**Requirements:**
Quote the full listing word for word.

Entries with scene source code

►

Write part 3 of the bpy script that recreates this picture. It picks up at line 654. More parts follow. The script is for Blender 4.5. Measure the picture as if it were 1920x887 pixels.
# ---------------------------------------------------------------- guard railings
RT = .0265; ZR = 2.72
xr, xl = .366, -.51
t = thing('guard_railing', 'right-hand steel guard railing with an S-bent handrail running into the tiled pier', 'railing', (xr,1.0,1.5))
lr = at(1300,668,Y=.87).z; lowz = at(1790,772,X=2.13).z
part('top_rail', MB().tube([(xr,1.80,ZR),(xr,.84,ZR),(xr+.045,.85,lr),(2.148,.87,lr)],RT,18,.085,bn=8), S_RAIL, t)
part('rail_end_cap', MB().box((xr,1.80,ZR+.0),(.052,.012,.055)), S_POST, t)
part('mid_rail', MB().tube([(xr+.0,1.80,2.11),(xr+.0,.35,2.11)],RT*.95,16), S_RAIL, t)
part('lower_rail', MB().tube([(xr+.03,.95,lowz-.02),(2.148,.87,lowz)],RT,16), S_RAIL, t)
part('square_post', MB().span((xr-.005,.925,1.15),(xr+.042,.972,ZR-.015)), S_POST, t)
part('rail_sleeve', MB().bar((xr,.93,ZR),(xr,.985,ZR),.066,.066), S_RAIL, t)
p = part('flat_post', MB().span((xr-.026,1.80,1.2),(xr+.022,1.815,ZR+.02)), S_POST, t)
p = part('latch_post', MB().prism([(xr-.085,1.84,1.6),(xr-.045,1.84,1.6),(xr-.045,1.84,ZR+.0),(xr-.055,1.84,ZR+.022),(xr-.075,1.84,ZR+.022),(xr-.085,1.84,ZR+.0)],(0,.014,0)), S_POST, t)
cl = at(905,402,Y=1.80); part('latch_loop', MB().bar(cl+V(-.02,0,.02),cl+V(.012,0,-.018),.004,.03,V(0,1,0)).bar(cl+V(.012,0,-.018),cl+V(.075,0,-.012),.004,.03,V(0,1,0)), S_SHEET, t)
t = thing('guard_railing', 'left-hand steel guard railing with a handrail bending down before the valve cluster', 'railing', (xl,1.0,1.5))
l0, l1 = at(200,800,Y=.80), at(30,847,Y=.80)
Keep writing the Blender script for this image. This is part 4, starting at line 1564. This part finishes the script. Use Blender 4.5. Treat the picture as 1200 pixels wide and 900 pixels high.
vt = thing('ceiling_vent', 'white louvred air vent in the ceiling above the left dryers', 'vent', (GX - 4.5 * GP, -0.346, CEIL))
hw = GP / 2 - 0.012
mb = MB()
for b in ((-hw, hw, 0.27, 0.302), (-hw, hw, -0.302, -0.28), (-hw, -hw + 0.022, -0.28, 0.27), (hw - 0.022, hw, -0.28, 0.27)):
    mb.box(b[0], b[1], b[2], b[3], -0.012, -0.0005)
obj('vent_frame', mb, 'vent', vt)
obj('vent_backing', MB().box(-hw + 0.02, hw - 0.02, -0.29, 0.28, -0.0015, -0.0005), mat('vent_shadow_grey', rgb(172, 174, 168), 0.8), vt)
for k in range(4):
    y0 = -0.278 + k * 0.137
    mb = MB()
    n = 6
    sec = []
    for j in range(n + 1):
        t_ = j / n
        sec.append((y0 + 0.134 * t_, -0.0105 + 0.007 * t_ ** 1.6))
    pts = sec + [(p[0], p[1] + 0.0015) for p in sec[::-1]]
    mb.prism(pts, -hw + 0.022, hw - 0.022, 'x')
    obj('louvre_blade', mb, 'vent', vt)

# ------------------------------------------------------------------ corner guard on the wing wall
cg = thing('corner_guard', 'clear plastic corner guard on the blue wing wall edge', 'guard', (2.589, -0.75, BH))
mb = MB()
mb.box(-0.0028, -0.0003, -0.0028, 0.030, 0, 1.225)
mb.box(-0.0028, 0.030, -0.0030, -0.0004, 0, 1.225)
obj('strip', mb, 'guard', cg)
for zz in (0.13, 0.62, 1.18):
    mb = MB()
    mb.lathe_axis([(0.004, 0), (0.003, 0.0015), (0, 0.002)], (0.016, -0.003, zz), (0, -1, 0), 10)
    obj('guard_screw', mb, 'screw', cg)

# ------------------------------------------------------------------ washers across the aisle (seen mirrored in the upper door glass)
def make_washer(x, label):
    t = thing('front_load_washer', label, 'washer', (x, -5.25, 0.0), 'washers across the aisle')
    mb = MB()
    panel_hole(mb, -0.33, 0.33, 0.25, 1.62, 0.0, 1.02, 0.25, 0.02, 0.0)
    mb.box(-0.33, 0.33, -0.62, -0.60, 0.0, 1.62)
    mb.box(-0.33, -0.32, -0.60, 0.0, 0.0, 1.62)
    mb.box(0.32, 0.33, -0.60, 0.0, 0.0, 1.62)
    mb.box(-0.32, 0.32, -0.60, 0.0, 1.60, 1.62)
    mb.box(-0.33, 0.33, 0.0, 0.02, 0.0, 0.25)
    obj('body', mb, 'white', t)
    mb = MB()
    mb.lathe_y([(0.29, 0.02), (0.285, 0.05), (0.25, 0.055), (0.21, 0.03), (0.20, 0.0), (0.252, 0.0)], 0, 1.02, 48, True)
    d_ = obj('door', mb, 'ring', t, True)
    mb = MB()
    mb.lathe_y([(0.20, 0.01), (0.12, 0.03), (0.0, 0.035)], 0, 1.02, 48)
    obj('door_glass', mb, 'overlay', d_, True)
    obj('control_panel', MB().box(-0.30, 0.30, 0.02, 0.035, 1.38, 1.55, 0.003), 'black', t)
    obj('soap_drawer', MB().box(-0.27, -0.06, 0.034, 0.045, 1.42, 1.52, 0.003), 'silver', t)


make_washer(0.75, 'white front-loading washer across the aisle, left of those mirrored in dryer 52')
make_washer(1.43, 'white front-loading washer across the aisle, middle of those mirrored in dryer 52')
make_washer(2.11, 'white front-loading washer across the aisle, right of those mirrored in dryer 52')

◄

**Answer to this exercise:**
Write part 3 of the bpy script that recreates this picture. It picks up at line 654. More parts follow. The script is for Blender 4.5. Measure the picture as if it were 1920x887 pixels.
# ---------------------------------------------------------------- guard railings
RT = .0265; ZR = 2.72
xr, xl = .366, -.51
t = thing('guard_railing', 'right-hand steel guard railing with an S-bent handrail running into the tiled pier', 'railing', (xr,1.0,1.5))
lr = at(1300,668,Y=.87).z; lowz = at(1790,772,X=2.13).z
part('top_rail', MB().tube([(xr,1.80,ZR),(xr,.84,ZR),(xr+.045,.85,lr),(2.148,.87,lr)],RT,18,.085,bn=8), S_RAIL, t)
part('rail_end_cap', MB().box((xr,1.80,ZR+.0),(.052,.012,.055)), S_POST, t)
part('mid_rail', MB().tube([(xr+.0,1.80,2.11),(xr+.0,.35,2.11)],RT*.95,16), S_RAIL, t)
part('lower_rail', MB().tube([(xr+.03,.95,lowz-.02),(2.148,.87,lowz)],RT,16), S_RAIL, t)
part('square_post', MB().span((xr-.005,.925,1.15),(xr+.042,.972,ZR-.015)), S_POST, t)
part('rail_sleeve', MB().bar((xr,.93,ZR),(xr,.985,ZR),.066,.066), S_RAIL, t)
p = part('flat_post', MB().span((xr-.026,1.80,1.2),(xr+.022,1.815,ZR+.02)), S_POST, t)
p = part('latch_post', MB().prism([(xr-.085,1.84,1.6),(xr-.045,1.84,1.6),(xr-.045,1.84,ZR+.0),(xr-.055,1.84,ZR+.022),(xr-.075,1.84,ZR+.022),(xr-.085,1.84,ZR+.0)],(0,.014,0)), S_POST, t)
cl = at(905,402,Y=1.80); part('latch_loop', MB().bar(cl+V(-.02,0,.02),cl+V(.012,0,-.018),.004,.03,V(0,1,0)).bar(cl+V(.012,0,-.018),cl+V(.075,0,-.012),.004,.03,V(0,1,0)), S_SHEET, t)
t = thing('guard_railing', 'left-hand steel guard railing with a handrail bending down before the valve cluster', 'railing', (xl,1.0,1.5))
l0, l1 = at(200,800,Y=.80), at(30,847,Y=.80)
Keep writing the Blender script for this image. This is part 4, starting at line 1564. This part finishes the script. Use Blender 4.5. Treat the picture as 1200 pixels wide and 900 pixels high.
vt = thing('ceiling_vent', 'white louvred air vent in the ceiling above the left dryers', 'vent', (GX - 4.5 * GP, -0.346, CEIL))
hw = GP / 2 - 0.012
mb = MB()
for b in ((-hw, hw, 0.27, 0.302), (-hw, hw, -0.302, -0.28), (-hw, -hw + 0.022, -0.28, 0.27), (hw - 0.022, hw, -0.28, 0.27)):
    mb.box(b[0], b[1], b[2], b[3], -0.012, -0.0005)
obj('vent_frame', mb, 'vent', vt)
obj('vent_backing', MB().box(-hw + 0.02, hw - 0.02, -0.29, 0.28, -0.0015, -0.0005), mat('vent_shadow_grey', rgb(172, 174, 168), 0.8), vt)
for k in range(4):
    y0 = -0.278 + k * 0.137
    mb = MB()
    n = 6
    sec = []
    for j in range(n + 1):
        t_ = j / n
        sec.append((y0 + 0.134 * t_, -0.0105 + 0.007 * t_ ** 1.6))
    pts = sec + [(p[0], p[1] + 0.0015) for p in sec[::-1]]
    mb.prism(pts, -hw + 0.022, hw - 0.022, 'x')
    obj('louvre_blade', mb, 'vent', vt)

# ------------------------------------------------------------------ corner guard on the wing wall
cg = thing('corner_guard', 'clear plastic corner guard on the blue wing wall edge', 'guard', (2.589, -0.75, BH))
mb = MB()
mb.box(-0.0028, -0.0003, -0.0028, 0.030, 0, 1.225)
mb.box(-0.0028, 0.030, -0.0030, -0.0004, 0, 1.225)
obj('strip', mb, 'guard', cg)
for zz in (0.13, 0.62, 1.18):
    mb = MB()
    mb.lathe_axis([(0.004, 0), (0.003, 0.0015), (0, 0.002)], (0.016, -0.003, zz), (0, -1, 0), 10)
    obj('guard_screw', mb, 'screw', cg)

# ------------------------------------------------------------------ washers across the aisle (seen mirrored in the upper door glass)
def make_washer(x, label):
    t = thing('front_load_washer', label, 'washer', (x, -5.25, 0.0), 'washers across the aisle')
    mb = MB()
    panel_hole(mb, -0.33, 0.33, 0.25, 1.62, 0.0, 1.02, 0.25, 0.02, 0.0)
    mb.box(-0.33, 0.33, -0.62, -0.60, 0.0, 1.62)
    mb.box(-0.33, -0.32, -0.60, 0.0, 0.0, 1.62)
    mb.box(0.32, 0.33, -0.60, 0.0, 0.0, 1.62)
    mb.box(-0.32, 0.32, -0.60, 0.0, 1.60, 1.62)
    mb.box(-0.33, 0.33, 0.0, 0.02, 0.0, 0.25)
    obj('body', mb, 'white', t)
    mb = MB()
    mb.lathe_y([(0.29, 0.02), (0.285, 0.05), (0.25, 0.055), (0.21, 0.03), (0.20, 0.0), (0.252, 0.0)], 0, 1.02, 48, True)
    d_ = obj('door', mb, 'ring', t, True)
    mb = MB()
    mb.lathe_y([(0.20, 0.01), (0.12, 0.03), (0.0, 0.035)], 0, 1.02, 48)
    obj('door_glass', mb, 'overlay', d_, True)
    obj('control_panel', MB().box(-0.30, 0.30, 0.02, 0.035, 1.38, 1.55, 0.003), 'black', t)
    obj('soap_drawer', MB().box(-0.27, -0.06, 0.034, 0.045, 1.42, 1.52, 0.003), 'silver', t)


make_washer(0.75, 'white front-loading washer across the aisle, left of those mirrored in dryer 52')
make_washer(1.43, 'white front-loading washer across the aisle, middle of those mirrored in dryer 52')
make_washer(2.11, 'white front-loading washer across the aisle, right of those mirrored in dryer 52')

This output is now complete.